Fast Spectral Unmixing based on Dykstra's Alternating Projection
This is an incremental improvement for hyperspectral image analysis, offering faster processing in real-world applications.
The paper tackles the spectral unmixing problem by proposing a fast algorithm based on Dykstra's alternating projection, which reduces computational complexity from quadratic to linear time and competes with state-of-the-art methods, especially when the number of endmembers is small.
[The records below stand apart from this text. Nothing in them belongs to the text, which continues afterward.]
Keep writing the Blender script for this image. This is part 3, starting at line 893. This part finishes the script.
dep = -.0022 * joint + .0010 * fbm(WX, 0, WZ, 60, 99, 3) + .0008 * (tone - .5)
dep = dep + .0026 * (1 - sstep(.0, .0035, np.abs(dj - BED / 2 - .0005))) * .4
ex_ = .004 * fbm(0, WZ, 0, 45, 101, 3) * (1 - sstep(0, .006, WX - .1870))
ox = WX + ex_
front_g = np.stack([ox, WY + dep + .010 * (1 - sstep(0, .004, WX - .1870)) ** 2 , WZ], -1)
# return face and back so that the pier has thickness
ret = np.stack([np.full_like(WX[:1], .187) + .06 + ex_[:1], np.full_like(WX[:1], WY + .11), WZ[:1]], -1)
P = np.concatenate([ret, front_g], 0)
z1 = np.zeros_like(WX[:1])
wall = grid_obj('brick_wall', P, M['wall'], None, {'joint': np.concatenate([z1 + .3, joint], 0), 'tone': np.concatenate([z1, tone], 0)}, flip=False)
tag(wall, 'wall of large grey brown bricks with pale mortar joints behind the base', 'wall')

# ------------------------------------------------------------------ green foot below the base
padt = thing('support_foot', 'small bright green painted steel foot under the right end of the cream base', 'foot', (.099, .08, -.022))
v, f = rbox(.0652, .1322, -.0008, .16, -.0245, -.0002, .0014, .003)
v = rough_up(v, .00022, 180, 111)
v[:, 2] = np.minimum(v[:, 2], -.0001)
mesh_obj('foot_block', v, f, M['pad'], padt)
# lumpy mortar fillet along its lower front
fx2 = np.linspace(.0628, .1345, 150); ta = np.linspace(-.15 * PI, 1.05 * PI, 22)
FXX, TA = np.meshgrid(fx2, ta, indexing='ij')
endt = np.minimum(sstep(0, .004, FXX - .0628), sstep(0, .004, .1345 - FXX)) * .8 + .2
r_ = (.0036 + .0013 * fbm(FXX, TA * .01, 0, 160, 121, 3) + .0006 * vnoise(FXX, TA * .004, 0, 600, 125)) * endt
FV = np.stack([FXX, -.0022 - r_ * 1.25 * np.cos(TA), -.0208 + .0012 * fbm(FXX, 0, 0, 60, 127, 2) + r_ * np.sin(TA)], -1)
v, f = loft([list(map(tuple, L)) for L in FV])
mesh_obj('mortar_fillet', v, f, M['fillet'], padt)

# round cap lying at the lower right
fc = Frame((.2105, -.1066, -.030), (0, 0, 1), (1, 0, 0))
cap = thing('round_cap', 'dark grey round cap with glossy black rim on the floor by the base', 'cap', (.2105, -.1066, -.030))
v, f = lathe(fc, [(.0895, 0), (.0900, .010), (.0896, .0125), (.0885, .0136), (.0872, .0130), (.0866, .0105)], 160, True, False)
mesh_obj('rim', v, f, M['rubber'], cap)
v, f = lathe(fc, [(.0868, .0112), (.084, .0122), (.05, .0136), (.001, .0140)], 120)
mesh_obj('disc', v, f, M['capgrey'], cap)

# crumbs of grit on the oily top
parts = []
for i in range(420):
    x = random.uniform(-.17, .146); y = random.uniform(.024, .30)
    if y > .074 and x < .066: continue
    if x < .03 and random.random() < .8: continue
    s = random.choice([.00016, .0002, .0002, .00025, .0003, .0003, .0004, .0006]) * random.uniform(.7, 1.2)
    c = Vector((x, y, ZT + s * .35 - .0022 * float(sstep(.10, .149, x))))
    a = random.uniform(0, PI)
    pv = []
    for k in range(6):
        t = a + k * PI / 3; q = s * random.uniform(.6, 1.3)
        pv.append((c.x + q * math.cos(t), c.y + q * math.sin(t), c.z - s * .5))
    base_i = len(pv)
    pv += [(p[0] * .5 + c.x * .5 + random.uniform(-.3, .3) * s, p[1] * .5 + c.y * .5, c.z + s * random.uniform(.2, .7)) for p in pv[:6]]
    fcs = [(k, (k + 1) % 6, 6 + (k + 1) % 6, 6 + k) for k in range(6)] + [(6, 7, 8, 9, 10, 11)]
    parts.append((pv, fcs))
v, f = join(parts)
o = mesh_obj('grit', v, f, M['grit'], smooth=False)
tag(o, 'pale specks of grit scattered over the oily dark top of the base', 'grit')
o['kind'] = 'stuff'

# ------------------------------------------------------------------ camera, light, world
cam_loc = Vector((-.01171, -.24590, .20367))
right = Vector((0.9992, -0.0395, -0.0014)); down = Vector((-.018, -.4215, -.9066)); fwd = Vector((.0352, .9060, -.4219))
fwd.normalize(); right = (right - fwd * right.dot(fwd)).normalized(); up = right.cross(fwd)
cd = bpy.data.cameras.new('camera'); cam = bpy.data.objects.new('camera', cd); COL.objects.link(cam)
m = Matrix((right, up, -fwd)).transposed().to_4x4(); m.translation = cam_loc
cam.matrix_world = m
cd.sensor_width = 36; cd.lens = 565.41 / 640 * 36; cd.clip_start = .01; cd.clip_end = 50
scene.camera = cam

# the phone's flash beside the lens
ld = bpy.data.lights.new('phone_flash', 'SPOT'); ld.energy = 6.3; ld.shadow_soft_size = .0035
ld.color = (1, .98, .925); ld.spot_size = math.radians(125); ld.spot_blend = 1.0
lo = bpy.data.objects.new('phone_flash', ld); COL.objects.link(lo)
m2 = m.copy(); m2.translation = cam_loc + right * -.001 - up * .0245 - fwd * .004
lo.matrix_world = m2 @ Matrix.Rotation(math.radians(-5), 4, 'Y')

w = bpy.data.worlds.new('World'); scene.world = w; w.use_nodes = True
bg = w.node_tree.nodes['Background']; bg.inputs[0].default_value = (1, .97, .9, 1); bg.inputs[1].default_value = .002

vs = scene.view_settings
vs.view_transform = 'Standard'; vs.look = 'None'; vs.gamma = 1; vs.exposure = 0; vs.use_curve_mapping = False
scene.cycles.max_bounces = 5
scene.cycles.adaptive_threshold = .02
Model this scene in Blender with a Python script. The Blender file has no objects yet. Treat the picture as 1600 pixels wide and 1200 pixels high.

This paper presents a fast spectral unmixing algorithm based on Dykstra's alternating projection. The proposed algorithm formulates the fully constrained least squares optimization problem associated with the spectral unmixing task as an unconstrained regression problem followed by a projection onto the intersection of several closed convex sets. This projection is achieved by iteratively projecting onto each of the convex sets individually, following Dyktra's scheme. The sequence thus obtained is guaranteed to converge to the sought projection. Thanks to the preliminary matrix decomposition and variable substitution, the projection is implemented intrinsically in a subspace, whose dimension is very often much lower than the number of bands. A benefit of this strategy is that the order of the computational complexity for each projection is decreased from quadratic to linear time. Numerical experiments considering diverse spectral unmixing scenarios provide evidence that the proposed algorithm competes with the state-of-the-art, namely when the number of endmembers is relatively small, a circumstance often observed in real hyperspectral applications.